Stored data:
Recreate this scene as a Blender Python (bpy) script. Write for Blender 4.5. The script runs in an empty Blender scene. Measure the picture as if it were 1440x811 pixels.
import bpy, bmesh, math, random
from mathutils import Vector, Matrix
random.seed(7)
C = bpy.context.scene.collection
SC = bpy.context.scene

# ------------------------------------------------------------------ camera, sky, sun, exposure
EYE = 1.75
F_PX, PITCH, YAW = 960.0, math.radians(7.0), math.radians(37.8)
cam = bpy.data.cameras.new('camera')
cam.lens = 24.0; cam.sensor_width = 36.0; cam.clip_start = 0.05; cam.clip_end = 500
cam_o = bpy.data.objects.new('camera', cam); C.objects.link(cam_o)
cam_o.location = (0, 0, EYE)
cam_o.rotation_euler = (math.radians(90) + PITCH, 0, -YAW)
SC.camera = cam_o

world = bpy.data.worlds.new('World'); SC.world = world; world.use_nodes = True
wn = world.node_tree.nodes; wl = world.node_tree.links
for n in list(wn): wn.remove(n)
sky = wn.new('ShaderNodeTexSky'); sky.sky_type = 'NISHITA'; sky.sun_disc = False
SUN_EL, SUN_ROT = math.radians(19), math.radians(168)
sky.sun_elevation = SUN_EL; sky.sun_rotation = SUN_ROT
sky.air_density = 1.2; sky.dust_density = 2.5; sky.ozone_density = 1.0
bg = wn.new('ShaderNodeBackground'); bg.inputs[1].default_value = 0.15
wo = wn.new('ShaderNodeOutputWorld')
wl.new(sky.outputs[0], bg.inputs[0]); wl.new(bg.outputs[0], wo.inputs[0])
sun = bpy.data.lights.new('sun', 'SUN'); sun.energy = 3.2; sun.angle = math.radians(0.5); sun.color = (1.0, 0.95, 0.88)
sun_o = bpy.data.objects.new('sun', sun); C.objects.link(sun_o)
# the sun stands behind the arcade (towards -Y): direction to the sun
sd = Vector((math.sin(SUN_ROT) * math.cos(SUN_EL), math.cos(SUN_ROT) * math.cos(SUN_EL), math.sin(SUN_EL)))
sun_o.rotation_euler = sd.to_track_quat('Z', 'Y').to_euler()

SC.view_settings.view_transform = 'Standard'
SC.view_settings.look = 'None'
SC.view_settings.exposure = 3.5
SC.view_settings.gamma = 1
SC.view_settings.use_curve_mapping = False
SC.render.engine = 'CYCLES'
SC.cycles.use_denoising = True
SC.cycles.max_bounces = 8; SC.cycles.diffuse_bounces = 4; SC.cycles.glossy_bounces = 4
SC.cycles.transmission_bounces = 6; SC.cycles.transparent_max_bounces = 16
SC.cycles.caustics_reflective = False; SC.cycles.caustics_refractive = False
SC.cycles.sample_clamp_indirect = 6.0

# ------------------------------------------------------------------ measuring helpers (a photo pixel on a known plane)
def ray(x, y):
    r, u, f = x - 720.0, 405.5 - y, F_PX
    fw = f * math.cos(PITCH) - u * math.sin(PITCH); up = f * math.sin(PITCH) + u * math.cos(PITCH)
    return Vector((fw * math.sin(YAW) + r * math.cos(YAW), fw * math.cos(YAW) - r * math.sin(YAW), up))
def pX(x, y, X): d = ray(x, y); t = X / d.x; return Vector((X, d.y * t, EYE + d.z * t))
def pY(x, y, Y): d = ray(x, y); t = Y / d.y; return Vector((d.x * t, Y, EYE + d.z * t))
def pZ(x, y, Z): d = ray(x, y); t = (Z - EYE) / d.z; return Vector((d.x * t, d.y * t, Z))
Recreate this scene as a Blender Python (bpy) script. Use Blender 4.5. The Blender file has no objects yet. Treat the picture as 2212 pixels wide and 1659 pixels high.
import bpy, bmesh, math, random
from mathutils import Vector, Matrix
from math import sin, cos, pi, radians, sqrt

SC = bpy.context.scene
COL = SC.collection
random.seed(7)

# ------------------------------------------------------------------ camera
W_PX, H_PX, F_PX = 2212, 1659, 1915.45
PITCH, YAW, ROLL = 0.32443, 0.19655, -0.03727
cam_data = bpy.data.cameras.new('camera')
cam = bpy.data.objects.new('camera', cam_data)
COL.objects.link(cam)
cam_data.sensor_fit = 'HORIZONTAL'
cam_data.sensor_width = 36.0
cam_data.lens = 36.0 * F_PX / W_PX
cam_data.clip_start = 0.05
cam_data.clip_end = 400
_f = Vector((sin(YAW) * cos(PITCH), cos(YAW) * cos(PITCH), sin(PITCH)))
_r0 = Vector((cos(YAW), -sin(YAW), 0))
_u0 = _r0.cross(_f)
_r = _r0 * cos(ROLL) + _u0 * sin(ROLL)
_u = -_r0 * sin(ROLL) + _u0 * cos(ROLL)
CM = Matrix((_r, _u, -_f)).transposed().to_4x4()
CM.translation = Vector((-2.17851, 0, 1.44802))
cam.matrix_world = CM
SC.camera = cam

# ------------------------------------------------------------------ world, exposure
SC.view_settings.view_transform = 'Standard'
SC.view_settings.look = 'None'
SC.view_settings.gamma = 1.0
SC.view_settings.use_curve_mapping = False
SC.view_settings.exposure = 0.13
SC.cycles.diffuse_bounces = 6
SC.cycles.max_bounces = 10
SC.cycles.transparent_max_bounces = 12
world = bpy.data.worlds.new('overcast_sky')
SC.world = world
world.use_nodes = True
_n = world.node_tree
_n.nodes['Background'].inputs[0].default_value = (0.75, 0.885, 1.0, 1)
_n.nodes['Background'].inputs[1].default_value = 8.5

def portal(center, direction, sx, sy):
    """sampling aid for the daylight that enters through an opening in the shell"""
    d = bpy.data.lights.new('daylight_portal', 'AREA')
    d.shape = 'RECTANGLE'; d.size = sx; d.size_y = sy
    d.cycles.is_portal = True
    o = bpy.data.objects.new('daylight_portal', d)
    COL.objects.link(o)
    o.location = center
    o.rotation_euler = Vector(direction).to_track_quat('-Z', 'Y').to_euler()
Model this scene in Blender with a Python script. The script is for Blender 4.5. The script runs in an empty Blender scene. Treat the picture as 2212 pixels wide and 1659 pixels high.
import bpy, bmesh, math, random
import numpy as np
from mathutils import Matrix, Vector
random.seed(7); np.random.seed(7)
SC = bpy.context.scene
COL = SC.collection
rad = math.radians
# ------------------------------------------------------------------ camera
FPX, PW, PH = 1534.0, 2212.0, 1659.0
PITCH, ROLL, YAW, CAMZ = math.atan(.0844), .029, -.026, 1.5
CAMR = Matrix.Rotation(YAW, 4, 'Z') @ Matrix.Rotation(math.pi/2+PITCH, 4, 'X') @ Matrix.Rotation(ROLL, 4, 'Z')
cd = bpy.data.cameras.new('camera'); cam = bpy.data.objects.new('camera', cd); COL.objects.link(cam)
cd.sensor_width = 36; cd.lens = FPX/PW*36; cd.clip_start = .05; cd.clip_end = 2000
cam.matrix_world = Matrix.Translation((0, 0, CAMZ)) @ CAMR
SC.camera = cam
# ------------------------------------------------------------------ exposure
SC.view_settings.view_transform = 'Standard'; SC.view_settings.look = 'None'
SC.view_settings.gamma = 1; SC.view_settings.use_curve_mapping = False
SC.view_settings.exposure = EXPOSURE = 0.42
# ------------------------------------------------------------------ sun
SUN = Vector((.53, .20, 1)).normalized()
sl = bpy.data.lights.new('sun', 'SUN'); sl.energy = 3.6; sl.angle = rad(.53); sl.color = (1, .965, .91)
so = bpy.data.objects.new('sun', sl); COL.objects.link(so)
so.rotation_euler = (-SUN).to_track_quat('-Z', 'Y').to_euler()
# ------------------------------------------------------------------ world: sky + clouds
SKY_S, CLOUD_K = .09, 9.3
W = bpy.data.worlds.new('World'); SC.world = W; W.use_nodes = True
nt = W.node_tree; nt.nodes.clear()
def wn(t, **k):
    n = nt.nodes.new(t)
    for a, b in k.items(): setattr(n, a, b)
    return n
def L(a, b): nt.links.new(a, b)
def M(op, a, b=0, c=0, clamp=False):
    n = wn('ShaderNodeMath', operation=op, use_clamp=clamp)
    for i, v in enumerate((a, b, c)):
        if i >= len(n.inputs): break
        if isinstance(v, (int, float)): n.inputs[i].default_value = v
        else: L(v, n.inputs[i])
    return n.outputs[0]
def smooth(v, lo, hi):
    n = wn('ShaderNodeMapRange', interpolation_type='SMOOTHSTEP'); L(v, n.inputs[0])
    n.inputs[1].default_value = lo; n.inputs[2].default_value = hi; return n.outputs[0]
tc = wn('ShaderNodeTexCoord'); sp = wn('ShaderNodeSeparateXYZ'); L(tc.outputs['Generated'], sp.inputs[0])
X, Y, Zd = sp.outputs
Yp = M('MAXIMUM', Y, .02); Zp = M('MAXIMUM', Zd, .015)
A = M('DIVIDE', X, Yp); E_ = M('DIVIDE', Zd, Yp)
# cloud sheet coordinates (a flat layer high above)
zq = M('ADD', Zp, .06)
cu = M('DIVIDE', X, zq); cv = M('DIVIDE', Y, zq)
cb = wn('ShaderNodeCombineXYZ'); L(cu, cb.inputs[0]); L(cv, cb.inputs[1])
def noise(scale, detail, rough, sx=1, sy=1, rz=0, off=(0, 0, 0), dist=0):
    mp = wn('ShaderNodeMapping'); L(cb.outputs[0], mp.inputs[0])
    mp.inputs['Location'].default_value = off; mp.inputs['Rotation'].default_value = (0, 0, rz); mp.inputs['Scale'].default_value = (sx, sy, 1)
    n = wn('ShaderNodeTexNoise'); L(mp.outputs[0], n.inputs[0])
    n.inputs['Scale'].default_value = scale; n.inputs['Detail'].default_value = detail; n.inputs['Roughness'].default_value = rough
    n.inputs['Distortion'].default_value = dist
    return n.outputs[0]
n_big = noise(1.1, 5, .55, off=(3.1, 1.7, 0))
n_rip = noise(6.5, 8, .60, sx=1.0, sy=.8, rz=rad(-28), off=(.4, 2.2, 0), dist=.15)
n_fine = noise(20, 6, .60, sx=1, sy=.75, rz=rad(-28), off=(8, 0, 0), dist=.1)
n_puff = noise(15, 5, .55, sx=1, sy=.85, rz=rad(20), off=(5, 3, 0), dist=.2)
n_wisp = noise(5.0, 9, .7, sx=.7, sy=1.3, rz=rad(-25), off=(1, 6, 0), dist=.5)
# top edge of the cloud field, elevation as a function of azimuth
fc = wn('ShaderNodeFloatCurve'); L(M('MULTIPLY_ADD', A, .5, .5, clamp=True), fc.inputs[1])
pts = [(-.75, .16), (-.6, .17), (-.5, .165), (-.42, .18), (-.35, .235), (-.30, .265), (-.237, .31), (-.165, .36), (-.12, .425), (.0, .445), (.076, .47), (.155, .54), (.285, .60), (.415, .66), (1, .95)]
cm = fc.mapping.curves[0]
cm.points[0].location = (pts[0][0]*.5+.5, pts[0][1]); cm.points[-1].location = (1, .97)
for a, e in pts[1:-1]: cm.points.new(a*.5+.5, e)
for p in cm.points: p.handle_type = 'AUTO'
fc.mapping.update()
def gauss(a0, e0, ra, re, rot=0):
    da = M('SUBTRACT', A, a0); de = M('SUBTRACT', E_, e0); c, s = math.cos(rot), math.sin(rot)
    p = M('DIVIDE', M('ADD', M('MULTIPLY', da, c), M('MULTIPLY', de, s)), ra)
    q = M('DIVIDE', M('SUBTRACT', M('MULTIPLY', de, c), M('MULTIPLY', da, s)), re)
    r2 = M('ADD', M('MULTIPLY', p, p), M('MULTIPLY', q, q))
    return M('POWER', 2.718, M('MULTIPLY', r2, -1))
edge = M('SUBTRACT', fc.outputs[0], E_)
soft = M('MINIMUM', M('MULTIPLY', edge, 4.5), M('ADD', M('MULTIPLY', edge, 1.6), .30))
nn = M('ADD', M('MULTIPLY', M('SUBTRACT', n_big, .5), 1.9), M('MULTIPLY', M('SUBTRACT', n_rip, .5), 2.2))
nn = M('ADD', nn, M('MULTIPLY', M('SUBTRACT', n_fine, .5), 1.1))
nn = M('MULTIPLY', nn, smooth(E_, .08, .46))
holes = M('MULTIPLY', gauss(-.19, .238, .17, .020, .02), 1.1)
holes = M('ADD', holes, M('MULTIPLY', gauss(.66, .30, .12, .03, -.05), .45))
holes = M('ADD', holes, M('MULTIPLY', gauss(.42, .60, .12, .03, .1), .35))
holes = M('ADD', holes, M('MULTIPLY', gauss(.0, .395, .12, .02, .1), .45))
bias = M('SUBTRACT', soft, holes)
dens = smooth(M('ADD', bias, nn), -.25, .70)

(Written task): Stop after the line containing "SC.camera = cam_o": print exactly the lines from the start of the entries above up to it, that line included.

(Exercise response):
Recreate this scene as a Blender Python (bpy) script. Write for Blender 4.5. The script runs in an empty Blender scene. Measure the picture as if it were 1440x811 pixels.
import bpy, bmesh, math, random
from mathutils import Vector, Matrix
random.seed(7)
C = bpy.context.scene.collection
SC = bpy.context.scene

# ------------------------------------------------------------------ camera, sky, sun, exposure
EYE = 1.75
F_PX, PITCH, YAW = 960.0, math.radians(7.0), math.radians(37.8)
cam = bpy.data.cameras.new('camera')
cam.lens = 24.0; cam.sensor_width = 36.0; cam.clip_start = 0.05; cam.clip_end = 500
cam_o = bpy.data.objects.new('camera', cam); C.objects.link(cam_o)
cam_o.location = (0, 0, EYE)
cam_o.rotation_euler = (math.radians(90) + PITCH, 0, -YAW)
SC.camera = cam_o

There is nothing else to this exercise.